◆ **Source material**
>>>

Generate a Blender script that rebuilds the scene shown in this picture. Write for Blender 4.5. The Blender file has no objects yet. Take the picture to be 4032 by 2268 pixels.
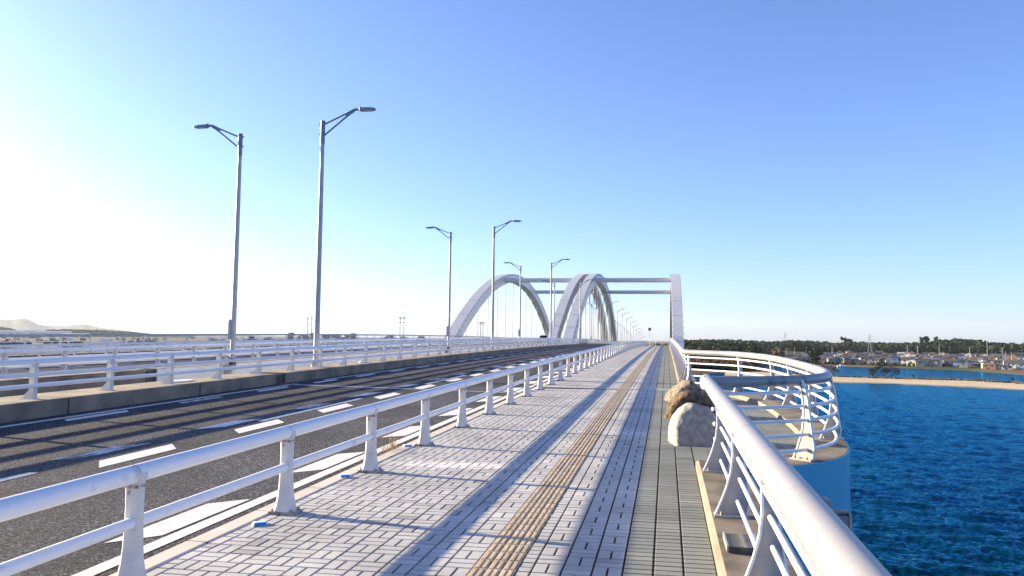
import bpy, math, random
from mathutils import Vector, Matrix, noise as mnoise
R = math.radians
rng = random.Random(11)
S = bpy.context.scene
COL = S.collection

# ------------------------------------------------------------------ camera
F_PX, YAW, PITCH, ROLL = 3054.36, 0.19716, 0.06515, 0.01303      # for a 4032 px wide frame
Fw = Vector((-math.sin(YAW)*math.cos(PITCH), math.cos(YAW)*math.cos(PITCH), math.sin(PITCH)))
R0 = Vector((math.cos(YAW), math.sin(YAW), 0)); U0 = R0.cross(Fw)
Rt = R0*math.cos(ROLL) + U0*math.sin(ROLL); Up = U0*math.cos(ROLL) - R0*math.sin(ROLL)
cd = bpy.data.cameras.new('camera'); cam = bpy.data.objects.new('camera', cd); COL.objects.link(cam)
cd.sensor_width = 36; cd.lens = 36*F_PX/4032; cd.clip_start = 0.05; cd.clip_end = 60000
m = Matrix.Identity(4)
for i in range(3):
    m[i][0] = Rt[i]; m[i][1] = Up[i]; m[i][2] = -Fw[i]
cam.matrix_world = m
S.camera = cam

def ray(px, py): return Fw + Rt*((px-2016)/F_PX) - Up*((py-1134)/F_PX)
def G(px, py, z):
    d = ray(px, py); k = z/d.z
    return Vector((d.x*k, d.y*k, z))
def AZ(px): 
    d = ray(px, 1340); return math.atan2(d.x, d.y)

# bridge profile: a long hump
H0, S0, C0 = 1.6245, 0.01656, 7.919e-5
def zb(Y): return -H0 + S0*Y - C0*Y*Y
def P(X, Y, dz): return Vector((X, Y, zb(Y)+dz))

# ------------------------------------------------------------------ helpers
class MB:
    def __init__(s): s.v = []; s.f = []; s.mi = []; s.sm = []
    def add(s, vs, fs, mi=0, smooth=False):
        b = len(s.v); s.v += [tuple(v) for v in vs]
        for f in fs: s.f.append(tuple(b+i for i in f)); s.mi.append(mi); s.sm.append(smooth)
    def box(s, c, d, rz=0, mi=0):
        cx, cy, cz = c; dx, dy, dz = d[0]/2, d[1]/2, d[2]/2
        co, si = math.cos(rz), math.sin(rz); vs = []
        for z in (-dz, dz):
            for x, y in ((-dx,-dy),(dx,-dy),(dx,dy),(-dx,dy)):
                vs.append((cx+x*co-y*si, cy+x*si+y*co, cz+z))
        s.add(vs, [(3,2,1,0),(4,5,6,7),(0,1,5,4),(1,2,6,5),(2,3,7,6),(3,0,4,7)], mi)
    def tube(s, pts, r, n=12, caps=True, mi=0, smooth=True):
        pts = [Vector(p) for p in pts]; N = len(pts)
        rs = r if isinstance(r, (list, tuple)) else [r]*N
        vs = []; prev = None
        for i, p in enumerate(pts):
            t = (pts[min(i+1,N-1)]-pts[max(i-1,0)]).normalized()
            a = Vector((0,0,1)) if abs(t.z) < .9 else Vector((1,0,0))
            u = t.cross(a).normalized()
            if prev is not None and u.dot(prev) < 0 and abs(t.z) >= .9: u = -u
            prev = u; w = u.cross(t)
            for k in range(n):
                an = 2*math.pi*k/n
                vs.append(p + (u*math.cos(an)+w*math.sin(an))*rs[i])
        fs = []
        for i in range(N-1):
            for k in range(n):
                k2 = (k+1) % n
                fs.append((i*n+k, i*n+k2, (i+1)*n+k2, (i+1)*n+k))
        s.add(vs, fs, mi, smooth)
        if caps:
            s.add(vs[:n], [tuple(reversed(range(n)))], mi); s.add(vs[-n:], [tuple(range(n))], mi)
    def loft(s, rings, caps=True, mi=0, smooth=False):
        n = len(rings[0]); vs = [v for r in rings for v in r]; fs = []
        for i in range(len(rings)-1):
            for k in range(n):
                k2 = (k+1) % n
                fs.append((i*n+k, i*n+k2, (i+1)*n+k2, (i+1)*n+k))
        s.add(vs, fs, mi, smooth)
        if caps: s.add(rings[0], [tuple(reversed(range(n)))], mi); s.add(rings[-1], [tuple(range(n))], mi)
    def sweep(s, prof, Ys, mi=0, mis=None):
        # closed profile of (X, dz), counter-clockwise seen from -Y
        n = len(prof); vs = [P(x, Y, dz) for Y in Ys for x, dz in prof]
        for k in range(n):
            k2 = (k+1) % n
            s.add([v for i in range(len(Ys)) for v in (vs[i*n+k], vs[i*n+k2])],
                  [(2*i, 2*i+1, 2*i+3, 2*i+2) for i in range(len(Ys)-1)], mis[k] if mis else mi)
        s.add(vs[:n], [tuple(range(n))], mi); s.add(vs[-n:], [tuple(reversed(range(n)))], mi)
    def build(s, name, mats, parent=None, loc=None):
        me = bpy.data.meshes.new(name); me.from_pydata(s.v, [], s.f); me.update()
        if not isinstance(mats, (list, tuple)): mats = [mats]
        for mm in mats: me.materials.append(mm)
        me.polygons.foreach_set('material_index', s.mi); me.polygons.foreach_set('use_smooth', s.sm)
        o = bpy.data.objects.new(name, me); COL.objects.link(o)
        if parent: o.parent = parent
        if loc: o.location = loc
        return o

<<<

◆ **Work required**
Copy exactly the lines running from the beginning of the listing through the line that has "COL = S.collection". Drop the pictures.

◆ **Result**
Generate a Blender script that rebuilds the scene shown in this picture. Write for Blender 4.5. The Blender file has no objects yet. Take the picture to be 4032 by 2268 pixels.
import bpy, math, random
from mathutils import Vector, Matrix, noise as mnoise
R = math.radians
rng = random.Random(11)
S = bpy.context.scene
COL = S.collection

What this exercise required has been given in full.